On his first solo album since his 2016 collaboration with Jan Jelinek, the experimental vibraphonist blurs the edges of his instrument in compositions both abstract and warmly sentimental.

“Before the solid-body electric guitar, the vibraphone was the ultimate modernist instrument, [a] technology of struck metal and vibrating air, percussion and melody,” writes David Toop in his 1999 musical survey Exotica, which traces “the art of ruins” through everyone from Martin Denny to the Boo-Yaa T.R.I.B.E.. Developed in the late 1920s, the vibraphone became a staple of exotica and cool jazz after the war, its timbre hovering in a fuzzy space between rhythm and ambience, “primitive” and sophisticated. While there have been some titans on the vibes, like Bobby Hutcherson and Roy Ayers, it’s generally perceived as an accompanying rather than lead instrument.

Over the course of a decade—spanning a series of solo albums and a long-standing collaboration with experimental producer Jan Jelinek—the Berlin-based vibraphonist Masayoshi Fujita has strived to make his instrument the primary focus, even as he blurs its edges.

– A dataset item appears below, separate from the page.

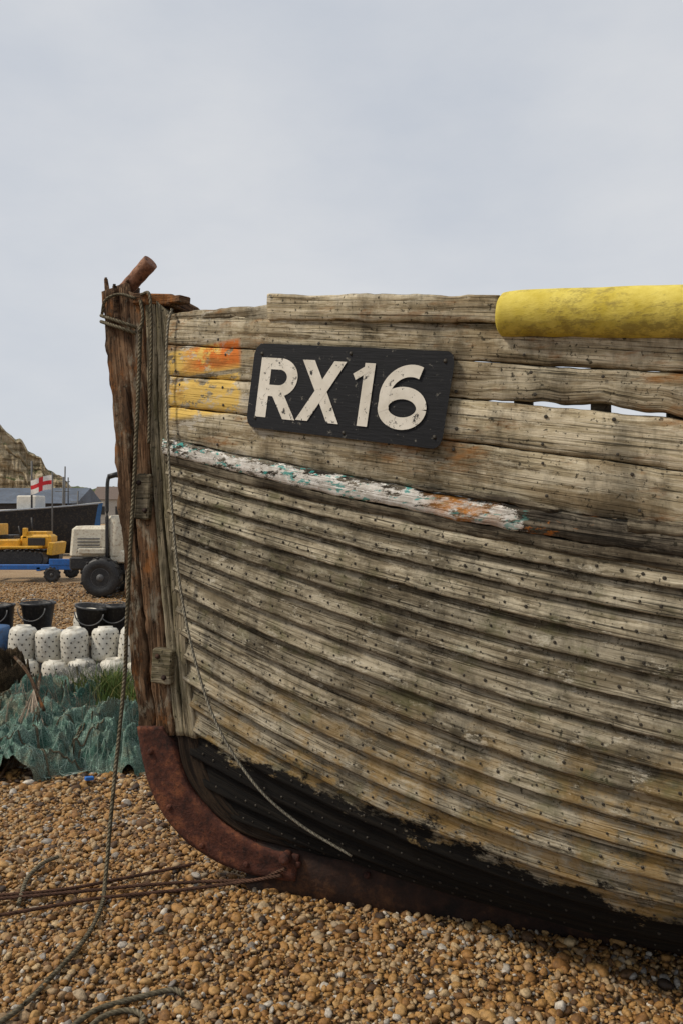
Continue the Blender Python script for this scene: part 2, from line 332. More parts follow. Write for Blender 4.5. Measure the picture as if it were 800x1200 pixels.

Fujita uses all manner of manipulation to make it sound like anything but a vibraphone, from electronics to bowing the bars to preparing his pipes with kitchen foil or a string of beads. For Book of Life, he doesn’t need so many tactics. Instead, he emphasizes his heart-stirring melodic gifts, often pairing mallets with violin, cello, flute, and voice. Fujita calls it his most “human” release, but considering the organic, woozy, at times alien atmospheres that arose from his previous efforts, such warmth feels slightly less idiosyncratic than before.

On the stirring opener “Snowy Night Tale,” his instrument glows softly as strings swirl, conjuring the wistfulness and intimacy of the title. And if the cello-and-vibraphone elegance of “It’s Magical” doesn’t lead to Fujita fielding calls for soundtrack work in the near future (perhaps for the next Hayao Miyazaki film), it will be cinema’s loss. Achingly poignant, it soon gives way to more anxious tones, conveying an unusually complex emotional state in the span of just a few minutes. But every once in a while, Fujita and cohorts get uncomfortably close to the mawkish, as on the precious “Mountain Deer.”

It’s when Fujita moves unaccompanied that he ascends to a more contemplative and numinous realm. Despite the relative straightforwardness of their titles, “Fog” and “Sadness” reveal the spacious terrain that Fujita can traverse with only vibraphone. The slow-blooming resonance of his instrument imparts an uncanny sense of both depth and weightlessness as Fujita allows enough space for each overtone to expand, spiral upwards, and decay before the next note arises.

On the gorgeous “Harp,” Fujita seems to mimic the peaceful, unpredictable flow of a body of water, moving this way and then drifting in another direction, his playing evoking flower petals landing on a pond, rippling outwards. If Milt Jackson or Bobby Hutcherson ever had the chance to step away from the jazz idiom to record a new-age album, it would sound as blissful as this. As Fujita moves through closer “Cloud of Light,” his touch is so light that the sound of mallet on metal starts to give way. The piece grows more hushed until it seems that, rather than playing vibraphone, Fujita is simply vibrating the air.